If you go to enough concerts, it’s bound to happen to you every now and then: the programme includes a work that you weren’t particularly looking forward to, and the performers blow you away, utterly transforming your view of the piece. In this case, the performers were Camerata Bern and the work was Bartók’s Divertimento for strings.
I have to confess to being rather hit and miss with Bartók: sometimes I get it, sometimes I don’t. I listened to a recording of the Divertimento a couple of times before coming here and it left me completely cold. I wasn’t the only one: my next door neighbour was muttering things about not being too sure about the Bartók and hoping it would be OK.
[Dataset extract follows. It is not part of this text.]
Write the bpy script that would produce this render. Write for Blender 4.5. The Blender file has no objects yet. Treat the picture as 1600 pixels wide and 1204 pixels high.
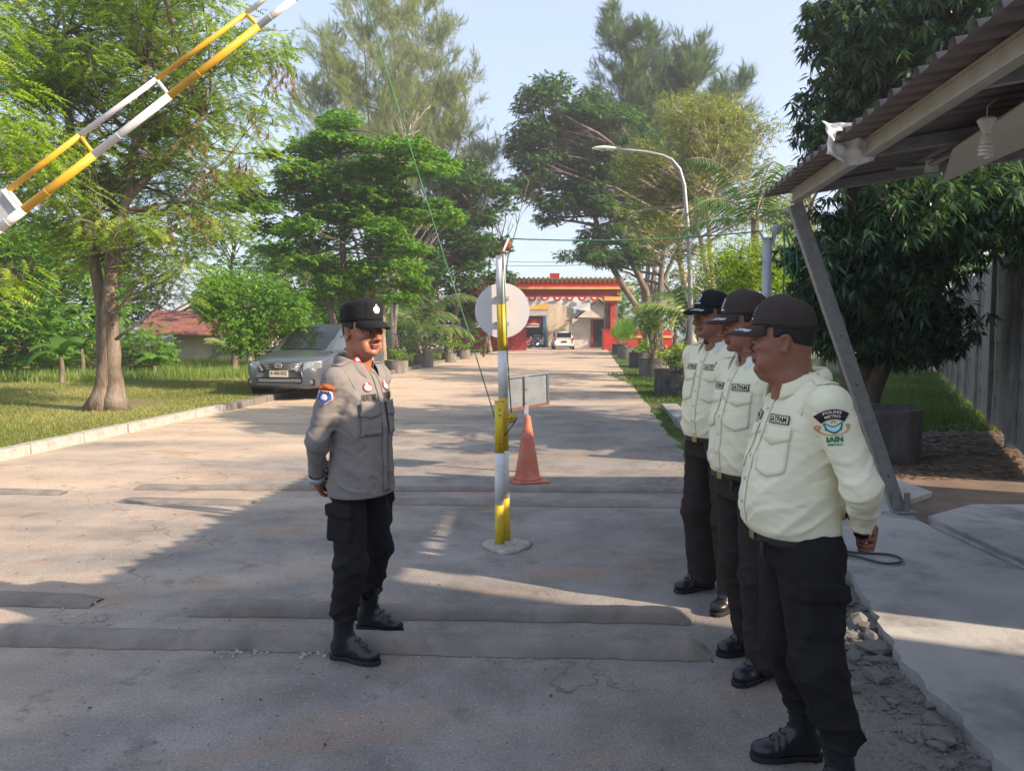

Camerata Bern’s playing was a revelation. I found myself constructing an inner narrative about the piece: the composer is trying to write a light hearted divertissement but is continually interrupted by fears and inner demons, which keep rising to the front of the music: the composer bats the demons away but they keep returning. As the work progresses, particularly in the second movement, the anguish ratchets up. This is a piece of music written by someone very, very frightened about the future, and since the work was written in 1939, the fear was well founded.
What made the performance so fantastic was the vitality of the happy components juxtaposed with the searing power of the interruptions in a variety of a dozen different textures, ending with an extraordinary pizzicato section. These qualities come from musicians absolutely at the top of their game playing with total togetherness and confidence in each other. The audience was mesmerised; the doubters (my neighbour and I amongst them) totally converted. Maybe there was something in the air: Bartòk composed the work in a house around 50 metres from Saanen church, during a visit to Gstaad.
The concert started with the Bach double violin concerto. This could not have been more different from the three Bach concerti in this same church the previous evening, in spite of being played by a similarly sized ensemble. Camerata Bern play on modern instruments with a string lineup including three violas, two cellos and double bass, compared with I Barocchisti’s period instruments and just one viola, one cello and viola da gamba. Both ensembles were excellent in following Bach’s contrapuntal lines, but where I Barocchisti were delicate and precise, Camerata Bern were vivid and muscular.